*What the task asks*. Return the listing below exactly, with the pictures dropped.

*Data*.
···

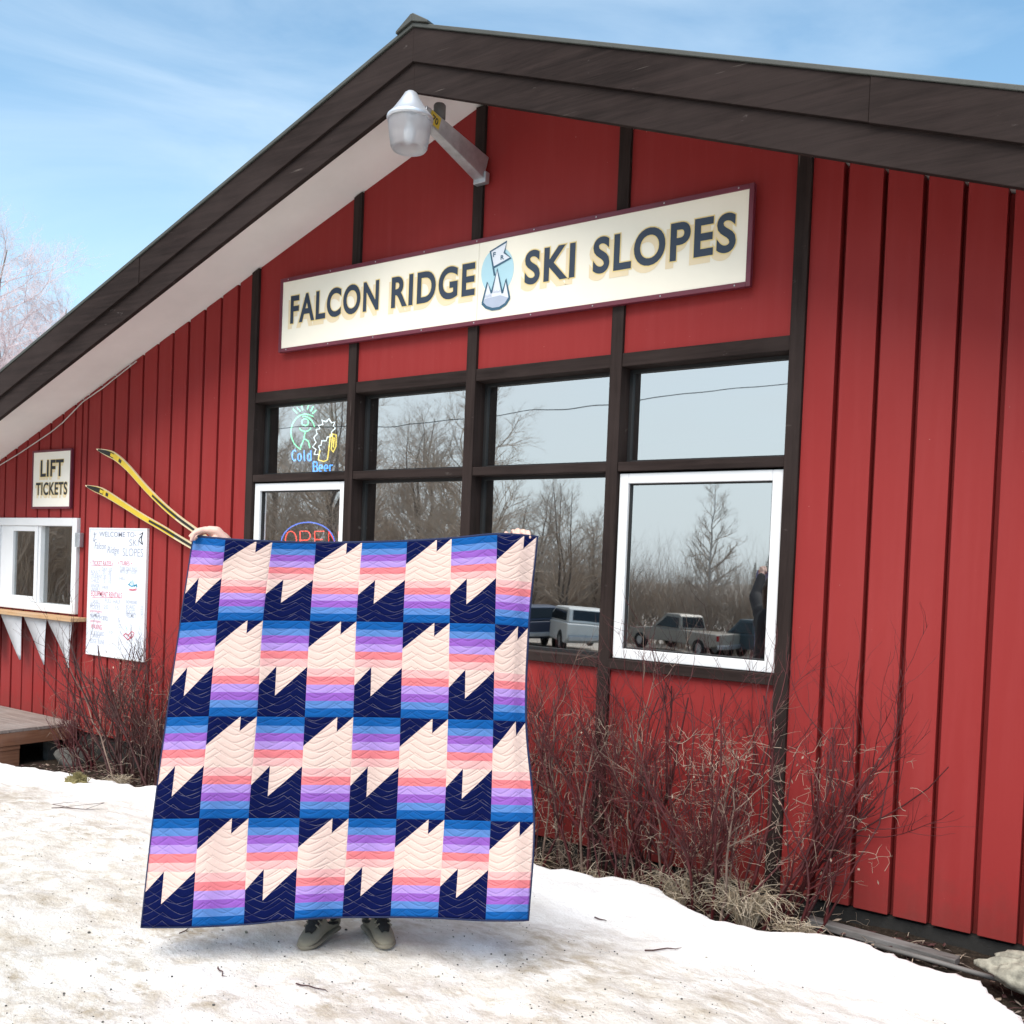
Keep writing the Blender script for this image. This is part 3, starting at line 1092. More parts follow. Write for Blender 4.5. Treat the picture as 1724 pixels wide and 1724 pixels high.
# ------------------------------------------------------------------ ticket sign
tx0, tx1, tz0, tz1 = -3.545, -2.775, 2.332, 2.962
ts = thing('ticket_sign', ((tx0 + tx1) / 2, -.01, tz0), 'white LIFT TICKETS sign with dark red frame above the ticket window', 'sign')
mb = MB()
mb.box(tx0 + .02, tx1 - .02, -.026, -.003, tz0 + .02, tz1 - .02)
mb.build('board', M['signw'], ts)
mb = MB()
ring(mb, tx0, tx1, tz0, tz1, .022, -.032, -.0025)
mb.build('frame', M['maroon'], ts, bevel=.003)
for wd, (ax, ay), (bx, by) in (('LIFT', (68.2, 803), (107.6, 773)), ('TICKETS', (60.5, 834), (113.7, 811))):
    p0, p1 = aty(ax, ay, -.027), aty(bx, by, -.027)
    lay = [MB(), MB(), MB()]
    zc = (p0.z + p1.z) / 2
    ref, _ = text_mesh(wd, .024, 1.08)
    text_on(lay[2], wd, (p0.x, p0.z), (p1.x, p1.z), -.0292, .024, ref, 1.08)
    text_on(lay[1], wd, (p0.x, p0.z), (p1.x, p1.z), -.0282, .05, ref, 1.08)
    text_on(lay[0], wd, (p0.x - .018, p0.z - .028), (p1.x - .018, p1.z - .028), -.0272, .05, ref, 1.08)
    ltr = lay[2].build('lettering', M['inkblack'], ts)
    lay[1].build('letter_outline', M['cream_out'], ltr)
    lay[0].build('letter_shadow', M['cream_sh'], ltr)

# ------------------------------------------------------------------ whiteboard
bx0, bx1, bz0, bz1 = -2.412, -1.42, .835, 2.135
wb = thing('price_whiteboard', ((bx0 + bx1) / 2, -.01, bz0), 'tall whiteboard with handwritten ticket rates beside the ticket window', 'whiteboard')
mb = MB()
mb.box(bx0 + .012, bx1 - .012, -.022, -.003, bz0 + .012, bz1 - .012)
mb.build('board', M['board'], wb)
mb = MB()
ring(mb, bx0, bx1, bz0, bz1, .014, -.028, -.0025)
mb.build('frame', M['white'], wb)
K = 1724 / 300.
wy = -.0235


def wp(x, y):
    q = aty(x / K, 850 + y / K, wy)
    return q.x, q.z


pens = {k: MB() for k in ('pen_grey', 'pen_light', 'pen_red', 'pen_teal', 'pen_black')}


def wtext(pen, body, x0, y0, x1, y1, bold=0., skew=0.):
    """x0,y0 lower left and x1,y1 upper right of the writing, measured on the board"""
    p0, p1 = wp(x0, y0), wp(x1, y1)
    n0 = len(pens[pen].v)
    text_on(pens[pen], body, p0, (p1[0], p0[1] + (p1[1] - p0[1])), wy, bold)
    if skew:
        vs = pens[pen].v
        for i in range(n0, len(vs)):
            x, y, z = vs[i]
            vs[i] = (x + skew * (z - p0[1]) + 0, y, z + .10 * skew * (p0[0] - x))


wtext('pen_grey', 'WELCOME TO-', 960, 306, 1318, 264, .004)
wtext('pen_grey', 'Falcon', 915, 425, 1025, 365, -.004, .15)
wtext('pen_grey', 'Ridge', 1035, 485, 1150, 405, -.004, .15)
wtext('pen_grey', 'SKI', 1250, 398, 1340, 335, -.008)
wtext('pen_grey', 'SLOPES', 1185, 495, 1385, 425, -.008)
wtext('pen_red', '• TICKET RATES •', 875, 582, 1095, 548, .002)
wtext('pen_red', '• TUBES •', 1140, 582, 1275, 548, .002)
wtext('pen_red', 'EQUIPMENT RENTALS', 880, 890, 1180, 852, .002)
wtext('pen_red', 'WAXING', 880, 1198, 985, 1160, .006)
rows = [(985, 635, 1085, 'DAY  1/2'), (875, 665, 1075, 'ADULT   25   20'), (875, 707, 1075, 'STUDENT 20   15'), (875, 750, 1075, 'CHILD   15   10'), (875, 795, 965, 'SENIOR'), (990, 812, 1050, 'FREE'),
        (875, 832, 970, 'UNDER 5'), (1155, 630, 1330, 'TUBE DAY PASS'), (1155, 664, 1330, 'WITH LIFT TICKET'), (1155, 726, 1220, 'HILL'), (895, 945, 950, 'SKIS'), (1015, 945, 1165, 'FULL  HALF'),
        (875, 975, 970, 'BOOTS'), (870, 1003, 970, 'POLES'), (1000, 1005, 1150, '20    15'), (1215, 955, 1330, 'SNOWBOARD'), (1215, 1003, 1385, 'BOARD      25'), (1215, 1050, 1380, 'BOOTS      10'),
        (1215, 1085, 1380, 'HELMET      5'), (870, 1075, 970, 'HELMETS'), (870, 1100, 1030, 'SNOWSHOES'), (1000, 1120, 1160, '10     5'), (870, 1256, 1010, 'SKI & BOARD'), (895, 1285, 975, 'WAX'), (1055, 1245, 1090, '10'), (870, 1335, 1010, 'EDGE TUNE')]
for x0, y0, x1, t in rows:
    wtext('pen_light', t, x0, y0 + random.uniform(-2, 2), x1, y0 - 26, .004)
wtext('pen_red', 'packages', 870, 1040, 985, 1018, -.004)
wtext('pen_red', 'packages', 875, 1140, 975, 1112, -.004)


def wstroke(pen, pts, w=.006):
    ribbon(pens[pen], [wp(*q) for q in pts], w, wy - .0004)


wstroke('pen_black', [(1382, 268), (1372, 300), (1368, 340), (1380, 385)], .014)
wstroke('pen_black', [(1372, 300), (1350, 325), (1345, 350), (1375, 380)], .010)
wstroke('pen_black', [(1385, 265), (1350, 290)], .007)
wstroke('pen_grey', [(912, 265), (918, 300), (905, 330), (915, 358)], .010)
wstroke('pen_grey', [(905, 285), (935, 280)], .006)
wstroke('pen_grey', [(900, 350), (935, 330)], .006)
wstroke('pen_teal', [(1245, 775), (1270, 740), (1278, 785), (1282, 730), (1300, 790), (1325, 765), (1320, 800)], .012)
wstroke('pen_teal', [(1240, 768), (1275, 790), (1310, 775), (1328, 790)], .012)
wstroke('pen_red', [(1250, 815), (1285, 822), (1322, 812)], .010)
wstroke('pen_red', [(1250, 826), (1285, 832), (1322, 824)], .005)
wstroke('pen_red', [(1195, 1260), (1215, 1245), (1240, 1262), (1275, 1225), (1298, 1240), (1285, 1275), (1235, 1305), (1195, 1262)], .012)
wstroke('pen_red', [(1235, 1260), (1255, 1285), (1280, 1250)], .010)
wstroke('pen_teal', [(1215, 1175), (1230, 1205), (1225, 1218)], .006)
wstroke('pen_grey', [(1140, 1165), (1165, 1155), (1172, 1178), (1150, 1190), (1140, 1170)], .004)
wstroke('pen_grey', [(1345, 1150), (1350, 1200), (1375, 1225), (1365, 1260), (1345, 1280), (1350, 1300)], .004)
wstroke('pen_red', [(1095, 586), (880, 588)], .003)
wstroke('pen_red', [(890, 897), (1165, 899)], .004)
for k, mb in pens.items():
    mb.build('handwriting', M[k], wb)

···

*Exercise solution*.
Keep writing the Blender script for this image. This is part 3, starting at line 1092. More parts follow. Write for Blender 4.5. Treat the picture as 1724 pixels wide and 1724 pixels high.
# ------------------------------------------------------------------ ticket sign
tx0, tx1, tz0, tz1 = -3.545, -2.775, 2.332, 2.962
ts = thing('ticket_sign', ((tx0 + tx1) / 2, -.01, tz0), 'white LIFT TICKETS sign with dark red frame above the ticket window', 'sign')
mb = MB()
mb.box(tx0 + .02, tx1 - .02, -.026, -.003, tz0 + .02, tz1 - .02)
mb.build('board', M['signw'], ts)
mb = MB()
ring(mb, tx0, tx1, tz0, tz1, .022, -.032, -.0025)
mb.build('frame', M['maroon'], ts, bevel=.003)
for wd, (ax, ay), (bx, by) in (('LIFT', (68.2, 803), (107.6, 773)), ('TICKETS', (60.5, 834), (113.7, 811))):
    p0, p1 = aty(ax, ay, -.027), aty(bx, by, -.027)
    lay = [MB(), MB(), MB()]
    zc = (p0.z + p1.z) / 2
    ref, _ = text_mesh(wd, .024, 1.08)
    text_on(lay[2], wd, (p0.x, p0.z), (p1.x, p1.z), -.0292, .024, ref, 1.08)
    text_on(lay[1], wd, (p0.x, p0.z), (p1.x, p1.z), -.0282, .05, ref, 1.08)
    text_on(lay[0], wd, (p0.x - .018, p0.z - .028), (p1.x - .018, p1.z - .028), -.0272, .05, ref, 1.08)
    ltr = lay[2].build('lettering', M['inkblack'], ts)
    lay[1].build('letter_outline', M['cream_out'], ltr)
    lay[0].build('letter_shadow', M['cream_sh'], ltr)

# ------------------------------------------------------------------ whiteboard
bx0, bx1, bz0, bz1 = -2.412, -1.42, .835, 2.135
wb = thing('price_whiteboard', ((bx0 + bx1) / 2, -.01, bz0), 'tall whiteboard with handwritten ticket rates beside the ticket window', 'whiteboard')
mb = MB()
mb.box(bx0 + .012, bx1 - .012, -.022, -.003, bz0 + .012, bz1 - .012)
mb.build('board', M['board'], wb)
mb = MB()
ring(mb, bx0, bx1, bz0, bz1, .014, -.028, -.0025)
mb.build('frame', M['white'], wb)
K = 1724 / 300.
wy = -.0235


def wp(x, y):
    q = aty(x / K, 850 + y / K, wy)
    return q.x, q.z


pens = {k: MB() for k in ('pen_grey', 'pen_light', 'pen_red', 'pen_teal', 'pen_black')}


def wtext(pen, body, x0, y0, x1, y1, bold=0., skew=0.):
    """x0,y0 lower left and x1,y1 upper right of the writing, measured on the board"""
    p0, p1 = wp(x0, y0), wp(x1, y1)
    n0 = len(pens[pen].v)
    text_on(pens[pen], body, p0, (p1[0], p0[1] + (p1[1] - p0[1])), wy, bold)
    if skew:
        vs = pens[pen].v
        for i in range(n0, len(vs)):
            x, y, z = vs[i]
            vs[i] = (x + skew * (z - p0[1]) + 0, y, z + .10 * skew * (p0[0] - x))


wtext('pen_grey', 'WELCOME TO-', 960, 306, 1318, 264, .004)
wtext('pen_grey', 'Falcon', 915, 425, 1025, 365, -.004, .15)
wtext('pen_grey', 'Ridge', 1035, 485, 1150, 405, -.004, .15)
wtext('pen_grey', 'SKI', 1250, 398, 1340, 335, -.008)
wtext('pen_grey', 'SLOPES', 1185, 495, 1385, 425, -.008)
wtext('pen_red', '• TICKET RATES •', 875, 582, 1095, 548, .002)
wtext('pen_red', '• TUBES •', 1140, 582, 1275, 548, .002)
wtext('pen_red', 'EQUIPMENT RENTALS', 880, 890, 1180, 852, .002)
wtext('pen_red', 'WAXING', 880, 1198, 985, 1160, .006)
rows = [(985, 635, 1085, 'DAY  1/2'), (875, 665, 1075, 'ADULT   25   20'), (875, 707, 1075, 'STUDENT 20   15'), (875, 750, 1075, 'CHILD   15   10'), (875, 795, 965, 'SENIOR'), (990, 812, 1050, 'FREE'),
        (875, 832, 970, 'UNDER 5'), (1155, 630, 1330, 'TUBE DAY PASS'), (1155, 664, 1330, 'WITH LIFT TICKET'), (1155, 726, 1220, 'HILL'), (895, 945, 950, 'SKIS'), (1015, 945, 1165, 'FULL  HALF'),
        (875, 975, 970, 'BOOTS'), (870, 1003, 970, 'POLES'), (1000, 1005, 1150, '20    15'), (1215, 955, 1330, 'SNOWBOARD'), (1215, 1003, 1385, 'BOARD      25'), (1215, 1050, 1380, 'BOOTS      10'),
        (1215, 1085, 1380, 'HELMET      5'), (870, 1075, 970, 'HELMETS'), (870, 1100, 1030, 'SNOWSHOES'), (1000, 1120, 1160, '10     5'), (870, 1256, 1010, 'SKI & BOARD'), (895, 1285, 975, 'WAX'), (1055, 1245, 1090, '10'), (870, 1335, 1010, 'EDGE TUNE')]
for x0, y0, x1, t in rows:
    wtext('pen_light', t, x0, y0 + random.uniform(-2, 2), x1, y0 - 26, .004)
wtext('pen_red', 'packages', 870, 1040, 985, 1018, -.004)
wtext('pen_red', 'packages', 875, 1140, 975, 1112, -.004)


def wstroke(pen, pts, w=.006):
    ribbon(pens[pen], [wp(*q) for q in pts], w, wy - .0004)


wstroke('pen_black', [(1382, 268), (1372, 300), (1368, 340), (1380, 385)], .014)
wstroke('pen_black', [(1372, 300), (1350, 325), (1345, 350), (1375, 380)], .010)
wstroke('pen_black', [(1385, 265), (1350, 290)], .007)
wstroke('pen_grey', [(912, 265), (918, 300), (905, 330), (915, 358)], .010)
wstroke('pen_grey', [(905, 285), (935, 280)], .006)
wstroke('pen_grey', [(900, 350), (935, 330)], .006)
wstroke('pen_teal', [(1245, 775), (1270, 740), (1278, 785), (1282, 730), (1300, 790), (1325, 765), (1320, 800)], .012)
wstroke('pen_teal', [(1240, 768), (1275, 790), (1310, 775), (1328, 790)], .012)
wstroke('pen_red', [(1250, 815), (1285, 822), (1322, 812)], .010)
wstroke('pen_red', [(1250, 826), (1285, 832), (1322, 824)], .005)
wstroke('pen_red', [(1195, 1260), (1215, 1245), (1240, 1262), (1275, 1225), (1298, 1240), (1285, 1275), (1235, 1305), (1195, 1262)], .012)
wstroke('pen_red', [(1235, 1260), (1255, 1285), (1280, 1250)], .010)
wstroke('pen_teal', [(1215, 1175), (1230, 1205), (1225, 1218)], .006)
wstroke('pen_grey', [(1140, 1165), (1165, 1155), (1172, 1178), (1150, 1190), (1140, 1170)], .004)
wstroke('pen_grey', [(1345, 1150), (1350, 1200), (1375, 1225), (1365, 1260), (1345, 1280), (1350, 1300)], .004)
wstroke('pen_red', [(1095, 586), (880, 588)], .003)
wstroke('pen_red', [(890, 897), (1165, 899)], .004)
for k, mb in pens.items():
    mb.build('handwriting', M[k], wb)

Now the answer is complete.